In September, Wilson led a conversation on how cultural evolutionary insights can help businesses succeed. It was fascinating to hear him discuss the elements of prosociality—especially the core design principles of effective groups—with Erika Cheung, a Theranos whistleblower and co-founder of Ethics in Entrepreneurship, and Toby Shannon, Shopify’s Chief Support Officer. On our blog, Brian Gallagher, our Director of Communications (who over the last year has edited 31 essays for the website, including a couple that got broad attention) mentioned that Shannon is an evolutionary psychology aficionado. At our event, in September, Shannon was able to show how Wilson’s evolutionary perspective helped him to address some of Shopify’s customer-support challenges, like finding ways to prevent remote work from feeling disconnected and alienated. That event came several months after we ran our second Ethics By Design conference, at NYU-Stern, which covered hot topics such as speech limits within companies, employee surveillance, and gender equality.
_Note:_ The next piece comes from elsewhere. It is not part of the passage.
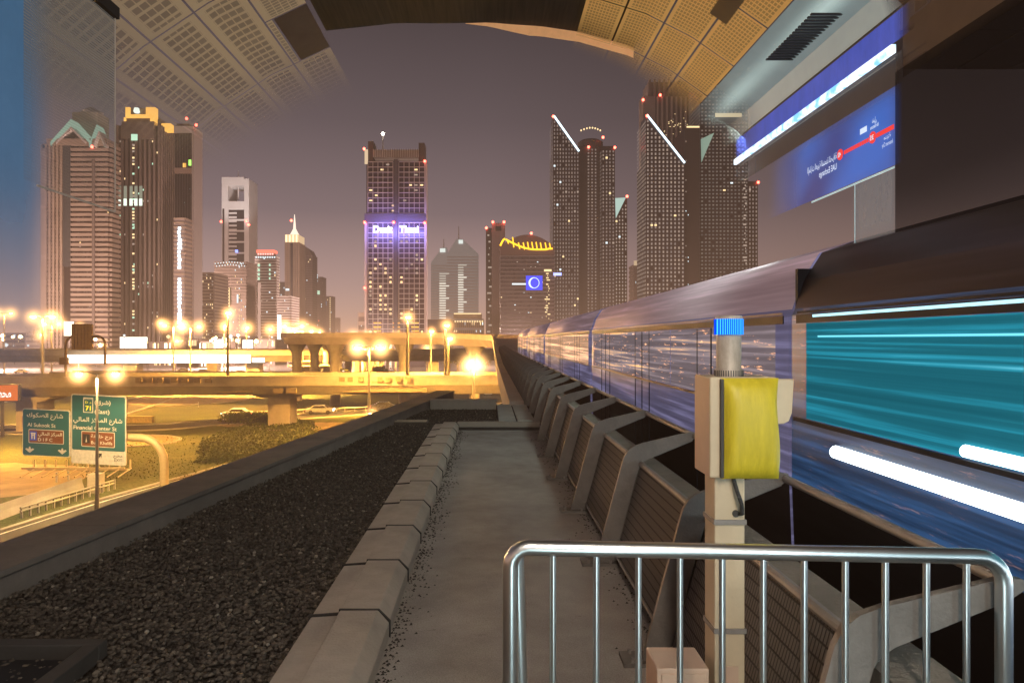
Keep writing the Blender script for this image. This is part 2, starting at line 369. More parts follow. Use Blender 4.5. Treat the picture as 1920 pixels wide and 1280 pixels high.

In 2020, our largest project will be working directly with companies to conduct research into how to reduce unproductive conflicts and build cooperative cultures. Corporations that join our network will work with Ethical Systems researchers—particularly our lead applied researcher, Caterina Bulgarella—to identify pain points, conduct small studies to determine which “treatment” works best in that particular company, and then scale up the treatment, which will include developing a comprehensive approach to culture change. Members will also participate in a collaborative network to share findings, take advantage of economies of scale, and access the latest expertise on culture, conflict, ethics, and organizational change.

The challenges businesses face today are unprecedented. Perhaps that is true in every decade, but most decades don’t see as much change as we had in the 2010s. There is no established “best practice” for creating a culture of cooperation in the age of social media. As a result, leaders are struggling to adapt to a context where questions of risk, reputation, and integrity intersect in complex and unpredictable ways. Leaders in the 2020s must develop a moral narrative based on the company’s values, mission, history, and aspirations; build on the evolving mindsets of younger generations; and lead in ways that presume antifragility (the ability to grow from challenges and setbacks) rather than fragility. Ethical Systems will be the convergence zone where academic researchers, farsighted leaders, creative consultants, and even a few open-minded regulators come together to advance ethical culture in new ways.

We’re glad to have you as part of our community. May you and your organization have a healthy and happy 2020, in which all of your stakeholders prosper.